Thematic Panel 7 – Making the informal formal. Incentivizing the role of family care givers and migrant care workers in the provision of long term care within the home

Thematic Panel 7

Making the informal formal. Incentivizing the role of family care givers and migrant care workers in the provision of long term care within the home     

Conveners:

Lorraine Frisina Doetter, and Anna Safuta, University of Bremen, Germany

Discussants:

Karin Gottschall, Professor and Heinz Rothgang, Professor of University of Bremen, Germany

The proposed panel aims to analyse the effects of policies incentivizing informal long term care provision across the globe. Such incentives might take the form of cash-for-care schemes, tax free household transfers/cash benefits, tax deductions where care is purchased out-of-pocket, as well as leave schemes dedicated to caring. Given the historical reliance on family (especially wives and daughters) for care giving, as well as the high costs associated with institutionalization, measures to reinforce or stimulate informal care and thereby allow people to age in place for as long as possible may be seen as both a culturally acceptable and cost-effective alternative to stationary care on the part of policy makers and families alike. However, the policy prioritisation of informal care over other modalities of care provision isn’t always based on evidence, but more often results from a combination of unexamined cultural assumptions about what constitutes appropriate care, financial concerns and/or existing power relations between interest groups.

There is thus a paucity of evidence as to the actual consequences – economic or otherwise – of incentivizing non-professional care. In particular, concerns arise regarding the quality of the care provided, the societal costs and trade-offs associated with shouldering the care burden (or burn-out) to (mainly female) family care givers, their reduced labour force participation, as well as the micro, meso and macro consequences of stimulating informal care provision by migrant workers. In the case of migrant care workers, also typically female, concerns related to exploitation and lack of social protection of the care giver come to the fore, alongside the challenges faced by sending countries grappling with the loss of (potential) care personnel (i.e. care drain and care chains).
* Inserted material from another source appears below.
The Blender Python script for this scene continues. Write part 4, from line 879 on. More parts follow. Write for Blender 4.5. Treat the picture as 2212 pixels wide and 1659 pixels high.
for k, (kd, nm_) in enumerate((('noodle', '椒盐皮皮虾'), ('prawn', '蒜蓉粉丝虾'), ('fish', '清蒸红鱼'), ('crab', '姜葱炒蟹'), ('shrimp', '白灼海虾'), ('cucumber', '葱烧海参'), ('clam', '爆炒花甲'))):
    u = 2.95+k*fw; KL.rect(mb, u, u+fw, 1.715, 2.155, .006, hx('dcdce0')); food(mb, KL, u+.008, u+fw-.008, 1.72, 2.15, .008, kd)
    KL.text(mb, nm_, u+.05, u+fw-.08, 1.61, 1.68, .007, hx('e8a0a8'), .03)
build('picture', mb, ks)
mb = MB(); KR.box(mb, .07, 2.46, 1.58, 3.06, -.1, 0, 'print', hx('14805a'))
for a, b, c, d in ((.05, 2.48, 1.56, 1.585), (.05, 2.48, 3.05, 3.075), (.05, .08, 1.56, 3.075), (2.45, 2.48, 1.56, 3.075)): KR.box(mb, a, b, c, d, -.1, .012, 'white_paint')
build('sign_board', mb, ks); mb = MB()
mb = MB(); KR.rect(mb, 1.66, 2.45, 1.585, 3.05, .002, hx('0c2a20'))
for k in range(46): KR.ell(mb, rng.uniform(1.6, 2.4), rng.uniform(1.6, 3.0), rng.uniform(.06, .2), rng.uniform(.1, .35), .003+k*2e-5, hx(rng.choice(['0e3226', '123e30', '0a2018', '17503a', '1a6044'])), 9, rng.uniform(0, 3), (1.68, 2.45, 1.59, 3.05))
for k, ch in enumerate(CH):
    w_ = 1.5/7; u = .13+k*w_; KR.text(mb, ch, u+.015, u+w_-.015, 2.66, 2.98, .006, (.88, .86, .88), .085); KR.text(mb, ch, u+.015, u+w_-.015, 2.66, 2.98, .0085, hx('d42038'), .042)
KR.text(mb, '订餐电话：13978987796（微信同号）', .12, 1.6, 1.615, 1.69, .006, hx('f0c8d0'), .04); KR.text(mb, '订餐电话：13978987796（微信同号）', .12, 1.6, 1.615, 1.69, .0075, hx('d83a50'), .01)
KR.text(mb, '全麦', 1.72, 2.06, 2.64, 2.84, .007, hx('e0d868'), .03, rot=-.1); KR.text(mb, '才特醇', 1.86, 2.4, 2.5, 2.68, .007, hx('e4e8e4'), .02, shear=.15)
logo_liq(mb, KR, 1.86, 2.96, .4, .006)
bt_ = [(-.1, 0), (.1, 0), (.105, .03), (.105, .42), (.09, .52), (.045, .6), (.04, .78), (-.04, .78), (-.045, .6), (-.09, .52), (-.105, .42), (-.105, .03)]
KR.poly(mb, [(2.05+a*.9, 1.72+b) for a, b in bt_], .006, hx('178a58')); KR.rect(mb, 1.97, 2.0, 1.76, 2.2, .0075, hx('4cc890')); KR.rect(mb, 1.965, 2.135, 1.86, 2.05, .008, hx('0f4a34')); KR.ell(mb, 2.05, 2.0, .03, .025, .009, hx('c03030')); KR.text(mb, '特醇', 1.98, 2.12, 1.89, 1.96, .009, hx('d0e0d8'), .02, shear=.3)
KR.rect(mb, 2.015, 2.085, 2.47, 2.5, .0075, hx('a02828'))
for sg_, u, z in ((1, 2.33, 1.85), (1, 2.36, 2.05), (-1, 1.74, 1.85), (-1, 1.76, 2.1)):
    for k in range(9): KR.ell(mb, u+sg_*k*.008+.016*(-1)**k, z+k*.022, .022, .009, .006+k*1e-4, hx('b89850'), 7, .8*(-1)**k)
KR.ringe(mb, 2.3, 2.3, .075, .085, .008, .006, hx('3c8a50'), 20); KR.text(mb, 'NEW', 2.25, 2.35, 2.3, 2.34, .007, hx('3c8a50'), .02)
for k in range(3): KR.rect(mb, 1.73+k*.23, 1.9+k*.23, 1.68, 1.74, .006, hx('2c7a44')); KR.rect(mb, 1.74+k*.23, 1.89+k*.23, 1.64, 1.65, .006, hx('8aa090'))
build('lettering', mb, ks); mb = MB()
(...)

The proposed panel calls for papers that take stock of policies incentivizing informal care provision, explaining the policy rationale behind such measures, and/or analysing the various pros and cons of informal care arrangements for the care recipient and their families, the care givers, and the long term care system as a whole. The panel especially welcomes contributions that take a comparative perspective and which draw on evidence from Central and Eastern Europe and the global South.